Thursday, January 27, 2011

Laugh it off and lose some weight

So, this is officially my first blog EVER!!! It just seemed like this would be the perfect time, and why not? With all of the time I spend on Facebook, I can afford to time manage and have a blog. Yes, I'll admit it, I AM A FACEBOOK ADDICT!

I just recently started attending Portland Community College, in fact today marked the end of my 4th week. I have to say, I really like it so far. People are strange, and that keeps me so amused and entertained. The other day, I came across some dude who randomly decided to meditate. I guess the clip-clop of my high heels disturbed him, because he literally jumped up, glared at me and RAN away. It was absolutely hilarious.

Speaking of hilarious, the kids in my English class: Mentally challenged. The set up of the classroom is strange, but one side of the classroom is normal (obviously the side I sit on), and the other side of the classroom holds complete idiots. It seems that the "idiotic" kids feel like they are authorities on writing or something. Every time that we do class critiques of other student's writing, they start chomping at the bit, and before you know it the vultures have torn your paper to shreds. If they were so much better at writing, shouldn't they be in a higher level writing class? so stupid.
 On Monday, the teacher asked one of these annoying student's how their weekend was.
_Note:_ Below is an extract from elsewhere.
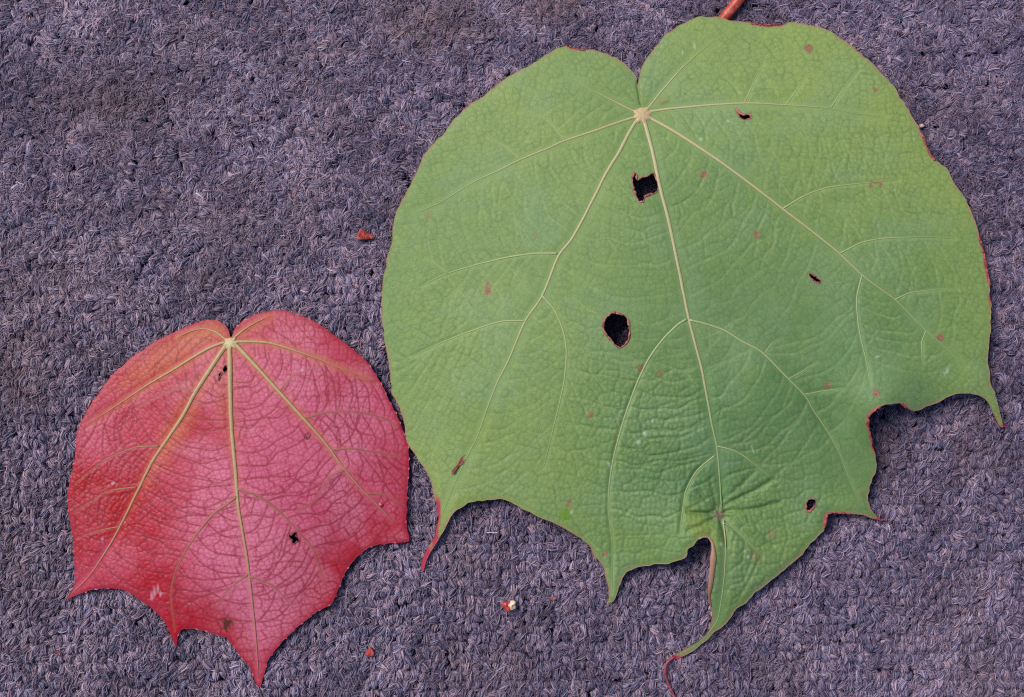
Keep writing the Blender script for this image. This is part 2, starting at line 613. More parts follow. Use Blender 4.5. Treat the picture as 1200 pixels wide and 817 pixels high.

This was her response, "Not very good, I slept horribly! I had a ton of nightmares, because my room is always cold, and you know there is a study about how sleeping in a cold room contributes to nightmares? Anyways, I keep having these terribly strange dreams, like I always end up accidentally killing someone in my dreams. In my dream last night I find a body in a pond, and somehow I ended up stabbing someone in the stomach and had the waste ALL over me! It was disgusting!" <------- Disturbed much? I mean, it was a rhetorical question!!!

Ah, I don't know. I know I am where I am supposed to be at this point in my life, but boy are people weird. Laugh it off, you might just lose some weight (Lord knows I better burn off some of this butter)!!